According to NAN, Ngige said this on Tuesday in a statement issued by Patience Onuobia, the ministry’s acting head of press and public relations.

One of the issues raised by ASUU on its current strike is the adoption of UTAS as a payment platform for university lecturers.

The adoption of the payment platform has caused some friction between ASUU and the National Information and Technology Development Agency (NITDA) over the integrity test conducted on UTAS.


Speaking on the development, Ngige said NITDA has made it clear that ASUU needs to address the issues raised on UTAS, but the union has insisted on using it.

“ASUU insists that National Information and Technology Development Agency (NITDA) should take the payment platform, University Transparency Accountability Solution (UTAS) that it developed; that they should deploy it for payment in the university whether it is good or bad, whether it failed integrity and vulnerability test or not,” he said.

“ASUU members know that fraud committed on payment platforms can run into billions. If a hacker adds zeros to hundreds, it becomes billions.


As a conciliator, I spoke to ASUU and NITDA to continue the test and see whether they could make up the lapses and arrive at 100 percent because that is what NITDA insists on.”

He added that he is only a “conciliator” between both parties and is not responsible for the prolonged strike action.

“These are the issues.
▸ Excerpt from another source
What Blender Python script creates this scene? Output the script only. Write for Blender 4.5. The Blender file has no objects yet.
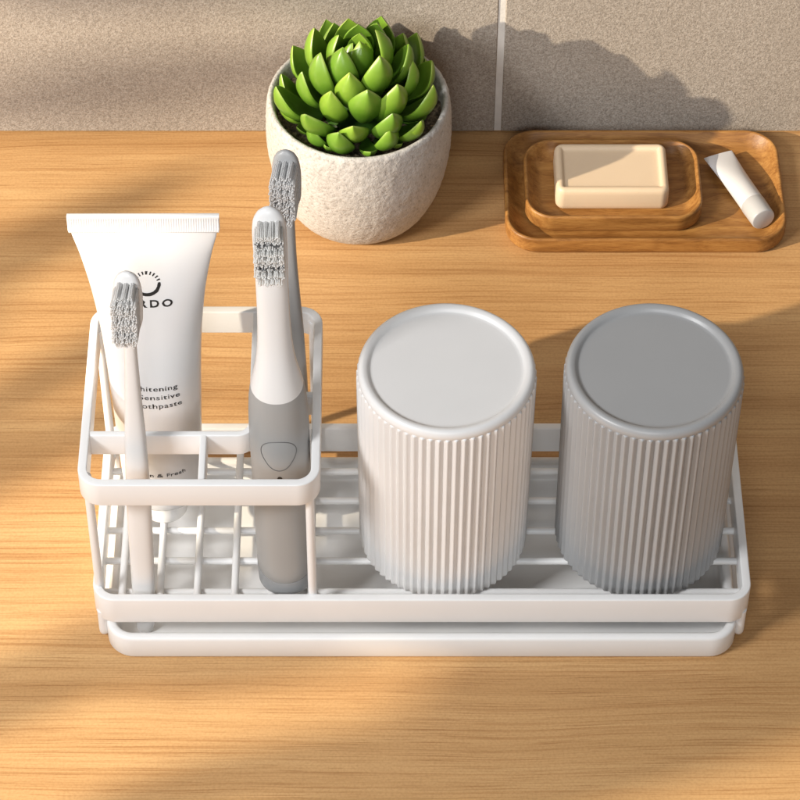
import bpy, bmesh, math, random
from mathutils import Vector, Matrix, Quaternion, noise
R = math.radians
PI = math.pi
MM = 0.001
scene = bpy.context.scene
COL = scene.collection
random.seed(7)

# ------------------------------------------------------------------ helpers
def link(o, parent=None):
    COL.objects.link(o)
    if parent is not None:
        o.parent = parent
    return o

def mesh_obj(name, verts, faces, mat, parent=None, smooth=True, angle=40, scale=MM):
    me = bpy.data.meshes.new(name)
    me.from_pydata([tuple(c * scale for c in v) for v in verts], [], faces)
    bm = bmesh.new(); bm.from_mesh(me)
    bmesh.ops.recalc_face_normals(bm, faces=bm.faces)
    bm.to_mesh(me); bm.free()
    if smooth:
        me.polygons.foreach_set('use_smooth', [True] * len(me.polygons))
        me.set_sharp_from_angle(angle=R(angle))
    me.materials.append(mat)
    o = bpy.data.objects.new(name, me)
    return link(o, parent)

def empty(name, loc=(0, 0, 0)):
    o = bpy.data.objects.new(name, None)
    o.empty_display_size = 0.01
    o.location = [c * MM for c in loc]
    return link(o)

def tag(o, label=None, cat=None, group=None, kind=None):
    if label: o['label'] = label
    if cat: o['category'] = cat
    if group: o['group'] = group
    if kind: o['kind'] = kind
    return o

class Geo:
    """collects rings of vertices (millimetres) into one mesh"""
    def __init__(s): s.v = []; s.f = []
    def ring(s, pts):
        i = len(s.v); s.v += [tuple(p) for p in pts]; return list(range(i, i + len(pts)))
    def bridge(s, a, b, closed=True):
        n = len(a)
        for i in range(n if closed else n - 1):
            j = (i + 1) % n
            s.f.append((a[i], a[j], b[j], b[i]))
    def cap(s, a): s.f.append(tuple(a))
    def fan(s, a, p):
        c = len(s.v); s.v.append(tuple(p))
        for i in range(len(a)): s.f.append((a[i], a[(i + 1) % len(a)], c))
    def loft(s, rings, closed=True, cap0=True, cap1=True):
        ids = [s.ring(r) for r in rings]
        for a, b in zip(ids, ids[1:]): s.bridge(a, b, closed)
        if cap0: s.cap(ids[0][::-1])
        if cap1: s.cap(ids[-1])
        return ids
    def tube(s, pts, r, n=12, closed=False):
        pts = [Vector(p) for p in pts]; rings = []; N = len(pts)
        ref = None
        for i, p in enumerate(pts):
            a = pts[(i - 1) % N] if (closed or i > 0) else p
            b = pts[(i + 1) % N] if (closed or i < N - 1) else p
            t = (b - a).normalized()
            if ref is None:
                ref = Vector((0, 0, 1)) if abs(t.z) < .9 else Vector((1, 0, 0))
            u = (ref - t * ref.dot(t)).normalized(); w = t.cross(u); ref = u
            rr = r[i] if isinstance(r, (list, tuple)) else r
            rings.append([p + (u * math.cos(q) + w * math.sin(q)) * rr
                          for q in (2 * PI * k / n for k in range(n))])
        ids = [s.ring(q) for q in rings]
        for a, b in zip(ids, ids[1:]): s.bridge(a, b)
        if closed: s.bridge(ids[-1], ids[0])
        else: s.cap(ids[0][::-1]); s.cap(ids[-1])
    def build(s, name, mat, parent=None, **k): return mesh_obj(name, s.v, s.f, mat, parent, **k)

def rrect(x0, x1, y0, y1, r, seg=10):
    """rounded rectangle, counter-clockwise, returns points and outward normals"""
    pts = []
    for cx, cy, a0 in ((x1 - r, y0 + r, -90), (x1 - r, y1 - r, 0), (x0 + r, y1 - r, 90), (x0 + r, y0 + r, 180)):
        for k in range(seg + 1):
            a = R(a0 + 90 * k / seg)
            pts.append((cx + r * math.cos(a), cy + r * math.sin(a), math.cos(a), math.sin(a)))
    return pts

def rr_loop(x0, x1, y0, y1, r, inset, z, seg=10):
    rr = max(r - inset, .4)
    return [(p[0], p[1], z) for p in rrect(x0 + inset, x1 - inset, y0 + inset, y1 - inset, rr, seg)]

def band(path, h0, h1, th, closed=True, bev=.55):
    """flat steel strip on edge; path = points with outward normals on the strip's centre line"""
    g = Geo(); t = th / 2
    prof = []
    for sx, sz in ((1, -1), (1, 1), (-1, 1), (-1, -1)):
        cx, cz = sx * (t - bev), (h1 - bev if sz > 0 else h0 + bev)
        a0 = {(1, -1): -90, (1, 1): 0, (-1, 1): 90, (-1, -1): 180}[(sx, sz)]
        for k in range(4):
            a = R(a0 + 30 * k)
            prof.append((cx + bev * math.cos(a), cz + bev * math.sin(a)))
    ids = [g.ring([(x + nx * q, y + ny * q, z) for q, z in prof]) for x, y, nx, ny in path]
    for a, b in zip(ids, ids[1:]): g.bridge(a, b)
    if closed: g.bridge(ids[-1], ids[0])
    else: g.cap(ids[0][::-1]); g.cap(ids[-1])
    return g

def lerp(a, b, t): return a + (b - a) * t
def curve(pairs, x):
    """monotone smooth interpolation through (x, y) pairs"""
    if x <= pairs[0][0]: return pairs[0][1]
    for (xa, ya), (xb, yb) in zip(pairs, pairs[1:]):
        if x <= xb:
            return lerp(ya, yb, (x - xa) / (xb - xa))
    return pairs[-1][1]
def curve_s(pairs, x):
    n = len(pairs)
    xs = [p[0] for p in pairs]; ys = [p[1] for p in pairs]
    if x <= xs[0]: return ys[0]
    if x >= xs[-1]: return ys[-1]
    d = [(ys[i + 1] - ys[i]) / (xs[i + 1] - xs[i]) for i in range(n - 1)]
    m = [d[0]] + [0 if d[i - 1] * d[i] <= 0 else 2 * d[i - 1] * d[i] / (d[i - 1] + d[i]) for i in range(1, n - 1)] + [d[-1]]
    for i in range(n - 1):
        if x <= xs[i + 1]:
            h = xs[i + 1] - xs[i]; t = (x - xs[i]) / h
            return ((2 * t**3 - 3 * t * t + 1) * ys[i] + (t**3 - 2 * t * t + t) * h * m[i]
                    + (-2 * t**3 + 3 * t * t) * ys[i + 1] + (t**3 - t * t) * h * m[i + 1])

# ------------------------------------------------------------------ materials
def mat_new(name):
    m = bpy.data.materials.new(name); m.use_nodes = True
    nt = m.node_tree
    return m, nt, nt.nodes['Principled BSDF'], nt.nodes.new('ShaderNodeTexCoord')

def N(nt, typ, **inp):
    n = nt.nodes.new(typ)
    for k, v in inp.items(): n.inputs[k.replace('_', ' ')].default_value = v
    return n

def ramp(nt, src, stops):
    r = nt.nodes.new('ShaderNodeValToRGB')
    e = r.color_ramp.elements
    while len(e) > 1: e.remove(e[-1])
    e[0].position = stops[0][0]; e[0].color = (*stops[0][1], 1)
    for p, c in stops[1:]:
        k = e.new(p); k.color = (*c, 1)
    nt.links.new(src, r.inputs[0])
    return r

def mapping(nt, tc, scale, rot=(0, 0, 0), loc=(0, 0, 0)):
    m = nt.nodes.new('ShaderNodeMapping')
    m.inputs['Scale'].default_value = scale; m.inputs['Rotation'].default_value = rot
    m.inputs['Location'].default_value = loc
    nt.links.new(tc.outputs['Object'], m.inputs[0])
    return m

def mix(nt, fac, a, b, mode='MIX'):
    n = nt.nodes.new('ShaderNodeMix'); n.data_type = 'RGBA'; n.blend_type = mode
    for sock, v in ((n.inputs[0], fac), (n.inputs[6], a), (n.inputs[7], b)):
        if isinstance(v, (int, float)): sock.default_value = v
        elif isinstance(v, tuple): sock.default_value = (*v, 1)
        else: nt.links.new(v, sock)
    return n.outputs[2]

def bump(nt, b, h, strength, dist):
    n = N(nt, 'ShaderNodeBump', Strength=strength, Distance=dist)
    nt.links.new(h, n.inputs['Height']); nt.links.new(n.outputs[0], b.inputs['Normal'])
    return n

def plain(name, col, rough=.4, var=.03, scale=30, bumpy=0, bscale=900, spec=.5, sss=0, coat=0):
    """plastic / lacquer: colour with faint cloudy variation and a fine grain"""
    m, nt, b, tc = mat_new(name)
    mp = mapping(nt, tc, (1, 1, 1))
    n = N(nt, 'ShaderNodeTexNoise', Scale=scale, Detail=3.0)
    nt.links.new(mp.outputs[0], n.inputs['Vector'])
    lo = tuple(c * (1 - var) for c in col); hi = tuple(min(1, c * (1 + var)) for c in col)
    r = ramp(nt, n.outputs['Fac'], [(.3, lo), (.7, hi)])
    nt.links.new(r.outputs[0], b.inputs['Base Color'])
    rr = nt.nodes.new('ShaderNodeMapRange')
    rr.inputs[3].default_value = rough * .9; rr.inputs[4].default_value = rough * 1.1
    nt.links.new(n.outputs['Fac'], rr.inputs[0]); nt.links.new(rr.outputs[0], b.inputs['Roughness'])
    b.inputs['Specular IOR Level'].default_value = spec
    if sss:
        b.inputs['Subsurface Weight'].default_value = sss
        b.inputs['Subsurface Radius'].default_value = (.003, .003, .0025)
    if coat:
        b.inputs['Coat Weight'].default_value = coat; b.inputs['Coat Roughness'].default_value = .15
    if bumpy:
        f = N(nt, 'ShaderNodeTexNoise', Scale=bscale, Detail=2.0)
        nt.links.new(mp.outputs[0], f.inputs['Vector'])
        bump(nt, b, f.outputs['Fac'], bumpy, .0003)
    return m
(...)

So if you hear someone saying Ngige is responsible, it is wrong. I’m not the one that implements. I’m the conciliator. I conciliate, so that there will be no more warfare and even in conciliation, once I apprehend, the parties go back to status quo ante, which means, you call off the strike,” he said.

“ASUU should have by now called off the strike because that’s what the law says. However, when conciliation fails, the Minister is under obligation by section 9 and 14 of Trade Disputes Act, Cap T8 , Laws of the Federation of Nigeria to transmit the results of the negotiation to the Industrial Arbitration Panel (IAP) or to National Industrial Court of Nigeria (NICN).

“In the ongoing ASUU imbroglio, I’m the conciliator. I bring them to negotiate with their employers — that is the ministry of education and the National University Commission as well as IPPIS, the office of the Accountant General of the Federation, all under the Ministry of Finance.

“At the end of every negotiation, we put down what everybody has agreed on in writing and add timelines for implementation.”